— Instructions to follow —
Quote exactly the lines spanning from the top of the data below to the line that contains "col = scn.collection", including both.

— Supplied material —
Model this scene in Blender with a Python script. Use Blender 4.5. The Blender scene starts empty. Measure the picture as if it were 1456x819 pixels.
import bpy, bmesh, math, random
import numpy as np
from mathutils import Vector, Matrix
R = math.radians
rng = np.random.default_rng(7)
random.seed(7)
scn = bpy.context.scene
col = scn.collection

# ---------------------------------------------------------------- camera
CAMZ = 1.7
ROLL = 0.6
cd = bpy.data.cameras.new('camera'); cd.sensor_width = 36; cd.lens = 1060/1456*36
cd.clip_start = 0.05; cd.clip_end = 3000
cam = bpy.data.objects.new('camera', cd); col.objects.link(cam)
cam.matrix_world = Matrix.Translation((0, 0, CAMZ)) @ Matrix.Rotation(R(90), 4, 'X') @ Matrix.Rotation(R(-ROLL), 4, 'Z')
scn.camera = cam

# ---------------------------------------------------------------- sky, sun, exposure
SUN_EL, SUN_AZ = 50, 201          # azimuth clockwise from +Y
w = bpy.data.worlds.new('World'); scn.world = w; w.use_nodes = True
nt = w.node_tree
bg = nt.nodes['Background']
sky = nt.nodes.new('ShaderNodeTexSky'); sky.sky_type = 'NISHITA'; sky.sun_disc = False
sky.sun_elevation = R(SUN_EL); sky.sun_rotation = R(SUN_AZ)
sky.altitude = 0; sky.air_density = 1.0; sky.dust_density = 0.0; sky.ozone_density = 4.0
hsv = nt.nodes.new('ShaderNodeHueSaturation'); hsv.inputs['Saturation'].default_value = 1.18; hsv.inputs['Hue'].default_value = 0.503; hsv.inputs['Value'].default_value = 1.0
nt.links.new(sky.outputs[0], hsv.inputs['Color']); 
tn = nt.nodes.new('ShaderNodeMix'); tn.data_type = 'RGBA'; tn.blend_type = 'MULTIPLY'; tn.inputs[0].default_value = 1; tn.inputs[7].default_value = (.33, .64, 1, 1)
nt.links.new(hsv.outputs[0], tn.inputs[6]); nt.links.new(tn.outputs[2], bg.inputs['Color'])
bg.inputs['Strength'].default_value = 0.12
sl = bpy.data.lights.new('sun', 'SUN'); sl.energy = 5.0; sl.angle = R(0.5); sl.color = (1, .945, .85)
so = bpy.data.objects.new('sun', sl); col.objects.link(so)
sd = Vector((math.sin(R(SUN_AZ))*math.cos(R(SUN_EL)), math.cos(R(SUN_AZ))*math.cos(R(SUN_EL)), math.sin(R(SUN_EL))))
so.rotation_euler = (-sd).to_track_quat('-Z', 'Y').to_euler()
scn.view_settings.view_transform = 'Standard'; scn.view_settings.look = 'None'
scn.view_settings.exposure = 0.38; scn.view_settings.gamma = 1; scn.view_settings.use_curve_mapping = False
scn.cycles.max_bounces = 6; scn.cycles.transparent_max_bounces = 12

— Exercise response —
Model this scene in Blender with a Python script. Use Blender 4.5. The Blender scene starts empty. Measure the picture as if it were 1456x819 pixels.
import bpy, bmesh, math, random
import numpy as np
from mathutils import Vector, Matrix
R = math.radians
rng = np.random.default_rng(7)
random.seed(7)
scn = bpy.context.scene
col = scn.collection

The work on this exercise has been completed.